Teaching

CS 6756: Learning for Robot Decision Making (L4RD)

https://www.cs.cornell.edu/courses/cs6756/2022fa/ (starting Fall 2022!)

Advances in machine learning have fueled progress towards deploying real-world robots from assembly lines to self-driving. Learning to make better decisions for robots presents a unique set of challenges. Robots must be safe, learn online from interactions with the environment, and predict the intent of their human partners. This graduate-level course dives deep into the various paradigms for robot learning and decision making. We look at:

  1. Interactive no-regret learning as a fundamental framework for handling distribution shifts, hedging, exploration/exploitation.
  2. Imitation learning from various modes of interaction (demonstrations, interventions) as a unified, game-theoretic framework.
  3. Practical reinforcement learning that leverages both model predictive control and model-free methods.
  4. Open challenges in safety, causal confounds and offline learning.
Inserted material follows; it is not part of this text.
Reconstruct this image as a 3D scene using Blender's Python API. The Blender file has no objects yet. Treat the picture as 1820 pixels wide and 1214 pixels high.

This course focuses on algorithms, lessons from real world robotics and features a strong programming component.

l4rd



Imitation Learning: A Series of Deep Dives

In this 10-part series, we dive deep into imitation learning, and build up a general framework. A journey through feedback, interventions and more!



Core Concepts in Robotics

An introductory series that revisits core concepts in robotics in a contemporary light.



Interactive Online Learning: A Unified Algorithmic Framework

In this series, we try to understand the fundamental fabric that ties all of robot learning – “How can a robot learn from online interactions?” Our goal is to build up a unified mathematical framework to solve recurring problems in reinforcement learning, imitation learning, model predictive control, and planning.



CSE 490R: Mobile Robots (At UW)

https://courses.cs.washington.edu/courses/cse490r/19sp/

Mobile Robots delves into the building blocks of autonomous systems that operate in the wild. We will cover topics related to state estimation (bayes filtering, probabilistic motion and sensor models), control (feedback, Lyapunov, LQR, MPC), planning (roadmaps, heuristic search, incremental densification) and online learning. Students will be forming teams and implementing algorithms on 1/10th sized rally cars as part of their assignments. Concepts from all of the assignments will culminate into a final project with a demo on the rally cars. The course will involve programming in a Linux and Python environment along with ROS for interfacing to the robot.